▶ [SUPPLIED DATA]:
╔══

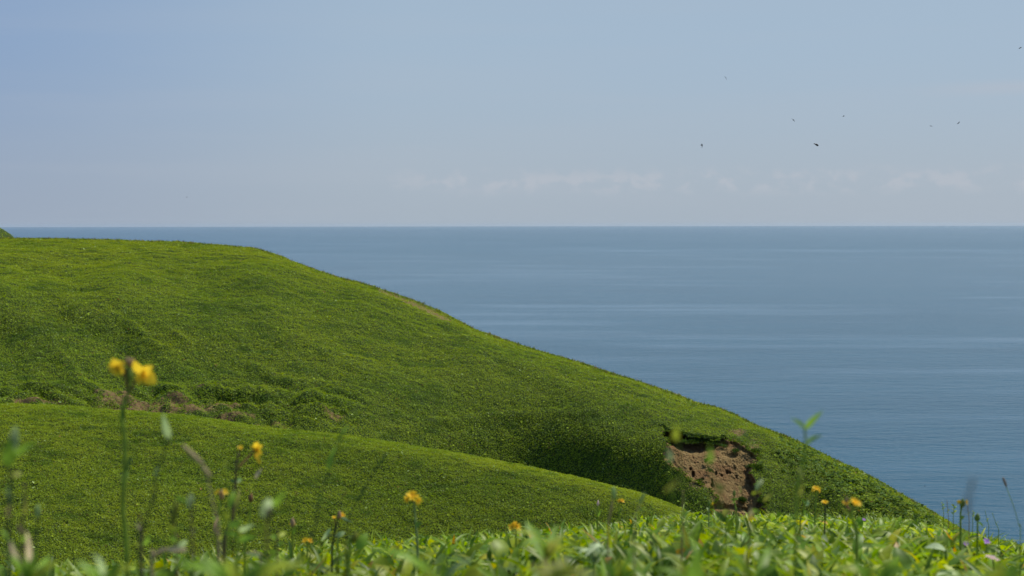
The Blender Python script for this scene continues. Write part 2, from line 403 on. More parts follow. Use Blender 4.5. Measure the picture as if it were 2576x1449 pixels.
def build_far_hill():
    pxs = np.concatenate([np.arange(-1200, -200, 20), np.arange(-200, 2700, 2.6), np.arange(2700, 3600, 20)])
    nr = 300; t = np.linspace(0, 1, nr) ** 1.0
    c = fc(pxs); base = np.maximum(nc_(pxs) + 70, 1400 + 0 * pxs); base = np.where(pxs < 1500, nc_(pxs) + 70, base); base = np.where(pxs > 2250, c + 160, base)
    base = np.convolve(np.pad(base, 15, mode='edge'), np.ones(31) / 31, 'valid')
    py = c[None] + (base - c)[None] * t[:, None]; px = np.broadcast_to(pxs[None], py.shape)
    front = far_point(px, py)
    # seaward back slope
    nb = 34; ds = np.linspace(0, 1, nb + 1)[1:] ** 1.6 * 110
    R0 = far_tps(pxs, c) + 5.0; p0 = front[0]
    dirn = p0[:, :2] / np.linalg.norm(p0[:, :2], axis=1)[:, None]
    back = np.zeros((nb, len(pxs), 3))
    for i, d in enumerate(ds):
        back[i, :, :2] = p0[:, :2] + dirn * d
        back[i, :, 2] = p0[:, 2] - np.clip((d / 9) ** 2 * 2.0, 0, None) / (1 + d / 40) - d * .12 + .4 * fbm(back[i, :, 0] / 6, back[i, :, 1] / 6, 3, 3) * min(1, d / 10) - .0 
    back[..., 2] = np.maximum(back[..., 2], -4)
    # foot running on towards the valley floor
    nf = 10; foot = np.zeros((nf, len(pxs), 3)); pl = front[-1]; dl = pl[:, :2] / np.linalg.norm(pl[:, :2], axis=1)[:, None]
    for i in range(nf):
        d = (i + 1) * 1.4
        foot[i, :, :2] = pl[:, :2] - dl * d; foot[i, :, 2] = pl[:, 2] - d * .55
    G = np.concatenate([back[::-1], front, foot], 0)
    nrow, ncol = G.shape[:2]
    PX = np.concatenate([np.broadcast_to(pxs, (nb, ncol)), px, np.broadcast_to(pxs, (nf, ncol))], 0)
    PY = np.concatenate([np.broadcast_to(c, (nb, ncol)) - 20, py, np.broadcast_to(base, (nf, ncol)) + 40], 0)
    soil = soil_mask(PX, PY)
    Fq = grid_faces(nrow, ncol)
    fx = PX.ravel()[Fq].mean(1); fy = PY.ravel()[Fq].mean(1)
    wx, wy = wob(fx, fy)
    near = (fx > 1640) & (fx < 1950) & (fy > 1060) & (fy < 1400)
    kill = np.zeros(len(Fq), bool); kill[near] = poly_sd(wx[near], wy[near], SCAR) > -2.5
    Fk = Fq[~kill][:, ::-1]
    o = mesh_np('far_hill', G.reshape(-1, 3), Fk, M_hill, {'soil': ('F', soil.ravel())})
    tag(o, 'large green headland sloping down to the sea on the right', 'hill', kind='structure')
    return G, PX, PY, soil, Fq, kill
FG = build_far_hill()

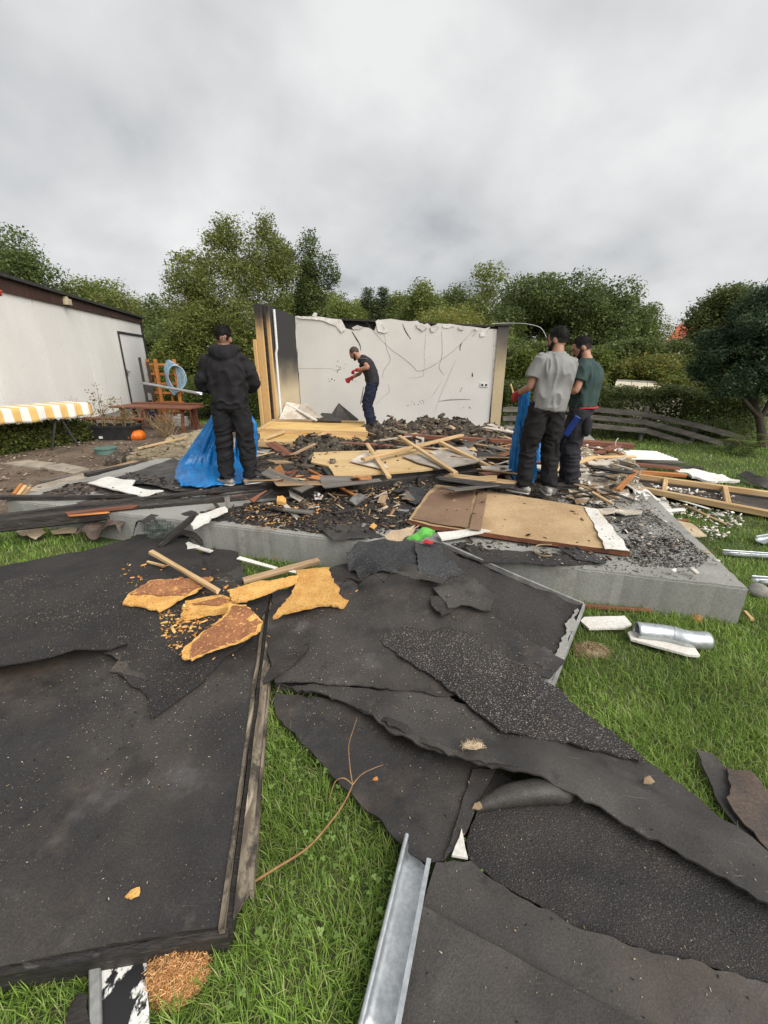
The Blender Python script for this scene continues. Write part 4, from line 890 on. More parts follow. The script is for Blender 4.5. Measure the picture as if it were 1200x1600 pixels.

╚══

Keep the pictures out of the copy and return the rest of the data above exactly.

The Blender Python script for this scene continues. Write part 2, from line 403 on. More parts follow. Use Blender 4.5. Measure the picture as if it were 2576x1449 pixels.
def build_far_hill():
    pxs = np.concatenate([np.arange(-1200, -200, 20), np.arange(-200, 2700, 2.6), np.arange(2700, 3600, 20)])
    nr = 300; t = np.linspace(0, 1, nr) ** 1.0
    c = fc(pxs); base = np.maximum(nc_(pxs) + 70, 1400 + 0 * pxs); base = np.where(pxs < 1500, nc_(pxs) + 70, base); base = np.where(pxs > 2250, c + 160, base)
    base = np.convolve(np.pad(base, 15, mode='edge'), np.ones(31) / 31, 'valid')
    py = c[None] + (base - c)[None] * t[:, None]; px = np.broadcast_to(pxs[None], py.shape)
    front = far_point(px, py)
    # seaward back slope
    nb = 34; ds = np.linspace(0, 1, nb + 1)[1:] ** 1.6 * 110
    R0 = far_tps(pxs, c) + 5.0; p0 = front[0]
    dirn = p0[:, :2] / np.linalg.norm(p0[:, :2], axis=1)[:, None]
    back = np.zeros((nb, len(pxs), 3))
    for i, d in enumerate(ds):
        back[i, :, :2] = p0[:, :2] + dirn * d
        back[i, :, 2] = p0[:, 2] - np.clip((d / 9) ** 2 * 2.0, 0, None) / (1 + d / 40) - d * .12 + .4 * fbm(back[i, :, 0] / 6, back[i, :, 1] / 6, 3, 3) * min(1, d / 10) - .0 
    back[..., 2] = np.maximum(back[..., 2], -4)
    # foot running on towards the valley floor
    nf = 10; foot = np.zeros((nf, len(pxs), 3)); pl = front[-1]; dl = pl[:, :2] / np.linalg.norm(pl[:, :2], axis=1)[:, None]
    for i in range(nf):
        d = (i + 1) * 1.4
        foot[i, :, :2] = pl[:, :2] - dl * d; foot[i, :, 2] = pl[:, 2] - d * .55
    G = np.concatenate([back[::-1], front, foot], 0)
    nrow, ncol = G.shape[:2]
    PX = np.concatenate([np.broadcast_to(pxs, (nb, ncol)), px, np.broadcast_to(pxs, (nf, ncol))], 0)
    PY = np.concatenate([np.broadcast_to(c, (nb, ncol)) - 20, py, np.broadcast_to(base, (nf, ncol)) + 40], 0)
    soil = soil_mask(PX, PY)
    Fq = grid_faces(nrow, ncol)
    fx = PX.ravel()[Fq].mean(1); fy = PY.ravel()[Fq].mean(1)
    wx, wy = wob(fx, fy)
    near = (fx > 1640) & (fx < 1950) & (fy > 1060) & (fy < 1400)
    kill = np.zeros(len(Fq), bool); kill[near] = poly_sd(wx[near], wy[near], SCAR) > -2.5
    Fk = Fq[~kill][:, ::-1]
    o = mesh_np('far_hill', G.reshape(-1, 3), Fk, M_hill, {'soil': ('F', soil.ravel())})
    tag(o, 'large green headland sloping down to the sea on the right', 'hill', kind='structure')
    return G, PX, PY, soil, Fq, kill
FG = build_far_hill()

The Blender Python script for this scene continues. Write part 4, from line 890 on. More parts follow. The script is for Blender 4.5. Measure the picture as if it were 1200x1600 pixels.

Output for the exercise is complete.